“Through want of enterprise and faith, men are where they are, buying and selling and spending their lives like servants.”
Henry David Thoreau
There is a quote by Will Rogers, a quote dear to me, that says the following: WE SPEND MONEY WE DON’T HAVE, TO BUY THINGS WE DON’T NEED, MAINLY TO ENABLE US TO IMPRESS PEOPLE WE DON’T EVEN REALLY LIKE. I made it all capital letters because every single letter is worth its truth. I hope that you are not one of those individuals who fall within this category?
My question to you today is, how many things do you possess for the sake of its practicality and necessity, or for the sake of impressing others? The Cartesian dictum of “I think therefore I am” (Cogito ergo Sum), has even been altered to read: “I buy therefore I am.” Some actually think that they can find the worth of their existence in their capacity to spend. On the topic of spending, Artemus Ward was right in asking people to first draw their salary before starting to spend it. Most of our spending habits are not something to write home about, the problem is that people have spending habits of billionaires but, according to Gordon Auchincloss, they have the budgets of millionaires.
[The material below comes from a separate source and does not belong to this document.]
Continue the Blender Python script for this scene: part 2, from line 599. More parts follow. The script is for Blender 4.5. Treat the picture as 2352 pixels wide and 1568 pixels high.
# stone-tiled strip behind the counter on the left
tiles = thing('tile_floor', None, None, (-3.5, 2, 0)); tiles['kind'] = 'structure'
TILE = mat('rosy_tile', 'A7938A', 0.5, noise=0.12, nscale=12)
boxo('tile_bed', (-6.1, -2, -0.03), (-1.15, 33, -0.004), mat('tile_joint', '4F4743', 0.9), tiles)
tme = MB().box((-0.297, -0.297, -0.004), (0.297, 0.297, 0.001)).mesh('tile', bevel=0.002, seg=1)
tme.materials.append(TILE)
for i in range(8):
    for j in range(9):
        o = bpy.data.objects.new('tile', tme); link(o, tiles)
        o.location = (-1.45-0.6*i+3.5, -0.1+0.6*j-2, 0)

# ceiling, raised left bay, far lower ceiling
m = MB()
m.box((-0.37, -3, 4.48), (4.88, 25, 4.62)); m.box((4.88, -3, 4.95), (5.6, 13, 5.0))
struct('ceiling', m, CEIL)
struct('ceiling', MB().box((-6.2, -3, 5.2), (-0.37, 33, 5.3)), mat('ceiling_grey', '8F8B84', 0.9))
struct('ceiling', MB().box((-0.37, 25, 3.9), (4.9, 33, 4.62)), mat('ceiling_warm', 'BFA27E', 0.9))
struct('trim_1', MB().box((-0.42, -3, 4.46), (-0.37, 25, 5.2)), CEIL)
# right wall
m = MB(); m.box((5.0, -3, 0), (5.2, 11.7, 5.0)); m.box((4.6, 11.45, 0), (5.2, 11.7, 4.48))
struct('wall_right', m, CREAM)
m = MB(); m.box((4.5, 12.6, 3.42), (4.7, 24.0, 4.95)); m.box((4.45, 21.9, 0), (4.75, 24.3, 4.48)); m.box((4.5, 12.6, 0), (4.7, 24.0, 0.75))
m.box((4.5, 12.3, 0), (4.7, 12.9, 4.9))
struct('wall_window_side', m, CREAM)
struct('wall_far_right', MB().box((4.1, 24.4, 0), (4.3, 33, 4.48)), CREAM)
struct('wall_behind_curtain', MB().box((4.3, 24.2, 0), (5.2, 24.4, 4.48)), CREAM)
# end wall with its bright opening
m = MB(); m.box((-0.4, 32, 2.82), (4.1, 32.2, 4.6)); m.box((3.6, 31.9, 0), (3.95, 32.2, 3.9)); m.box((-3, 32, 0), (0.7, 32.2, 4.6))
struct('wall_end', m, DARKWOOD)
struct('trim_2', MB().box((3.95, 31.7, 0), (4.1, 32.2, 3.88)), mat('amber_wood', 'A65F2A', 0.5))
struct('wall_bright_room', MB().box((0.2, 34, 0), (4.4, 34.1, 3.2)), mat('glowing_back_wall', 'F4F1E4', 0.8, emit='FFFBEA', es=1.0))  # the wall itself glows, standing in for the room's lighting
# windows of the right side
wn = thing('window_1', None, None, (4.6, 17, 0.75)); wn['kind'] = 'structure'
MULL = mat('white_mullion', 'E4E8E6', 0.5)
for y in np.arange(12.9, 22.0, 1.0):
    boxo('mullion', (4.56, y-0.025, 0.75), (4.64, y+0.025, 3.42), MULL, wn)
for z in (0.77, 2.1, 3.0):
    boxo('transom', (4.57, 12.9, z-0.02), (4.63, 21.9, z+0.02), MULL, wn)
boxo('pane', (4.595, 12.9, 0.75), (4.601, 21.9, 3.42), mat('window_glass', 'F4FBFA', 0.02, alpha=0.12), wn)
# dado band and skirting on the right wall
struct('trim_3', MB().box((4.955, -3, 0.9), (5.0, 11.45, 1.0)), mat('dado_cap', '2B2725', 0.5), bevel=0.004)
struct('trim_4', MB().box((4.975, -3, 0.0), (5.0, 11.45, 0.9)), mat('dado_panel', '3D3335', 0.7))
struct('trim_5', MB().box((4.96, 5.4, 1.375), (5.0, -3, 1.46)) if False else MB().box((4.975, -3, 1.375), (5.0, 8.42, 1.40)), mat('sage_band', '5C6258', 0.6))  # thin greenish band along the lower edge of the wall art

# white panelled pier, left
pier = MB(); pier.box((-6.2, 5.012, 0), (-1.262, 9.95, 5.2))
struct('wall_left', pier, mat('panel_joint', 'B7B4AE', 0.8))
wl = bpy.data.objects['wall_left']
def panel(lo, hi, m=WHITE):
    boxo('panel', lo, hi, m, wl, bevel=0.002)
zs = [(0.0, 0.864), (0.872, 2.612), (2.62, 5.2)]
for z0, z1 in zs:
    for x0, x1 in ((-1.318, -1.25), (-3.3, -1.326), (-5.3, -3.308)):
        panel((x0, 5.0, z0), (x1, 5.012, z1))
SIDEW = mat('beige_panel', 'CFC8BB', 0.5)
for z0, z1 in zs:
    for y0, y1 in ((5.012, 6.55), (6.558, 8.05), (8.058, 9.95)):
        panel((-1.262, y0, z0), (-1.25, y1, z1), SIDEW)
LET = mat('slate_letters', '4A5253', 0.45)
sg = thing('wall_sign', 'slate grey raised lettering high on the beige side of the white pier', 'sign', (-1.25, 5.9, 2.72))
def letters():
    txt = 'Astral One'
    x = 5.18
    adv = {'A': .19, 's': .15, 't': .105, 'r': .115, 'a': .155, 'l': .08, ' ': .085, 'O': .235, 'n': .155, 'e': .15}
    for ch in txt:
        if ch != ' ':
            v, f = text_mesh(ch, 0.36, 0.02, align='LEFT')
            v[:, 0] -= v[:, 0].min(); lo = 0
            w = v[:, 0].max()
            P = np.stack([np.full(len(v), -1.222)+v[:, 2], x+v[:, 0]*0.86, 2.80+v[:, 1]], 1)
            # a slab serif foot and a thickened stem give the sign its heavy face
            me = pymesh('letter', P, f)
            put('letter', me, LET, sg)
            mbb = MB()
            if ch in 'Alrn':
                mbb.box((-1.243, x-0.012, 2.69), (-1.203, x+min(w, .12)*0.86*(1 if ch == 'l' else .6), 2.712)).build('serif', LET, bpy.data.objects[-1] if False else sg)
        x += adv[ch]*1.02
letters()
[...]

Charles Jaffe said that it is not our salaries that makes us rich, it is rather our spending habits that do so. In keeping yesterday’s meditative piece into mind with regard to differentiating between needs and wants, and you take today’s piece to heart, then I hope that this may encourage you to think twice before going on an unaffordable spending spree. Always spend wisely whenever you do so, and remember, it is not wrong to spend, but spend it on needy things, and not to impress others. The worth of your existence lies within you, you cannot find it in the acquisition of things. Hope to see you here again tomorrow.
To buy or not to buy, that is the question,
if Shakespeare would allow me?
Moderate spending is a more logical derivation,
Characterizing you as high-mindedly.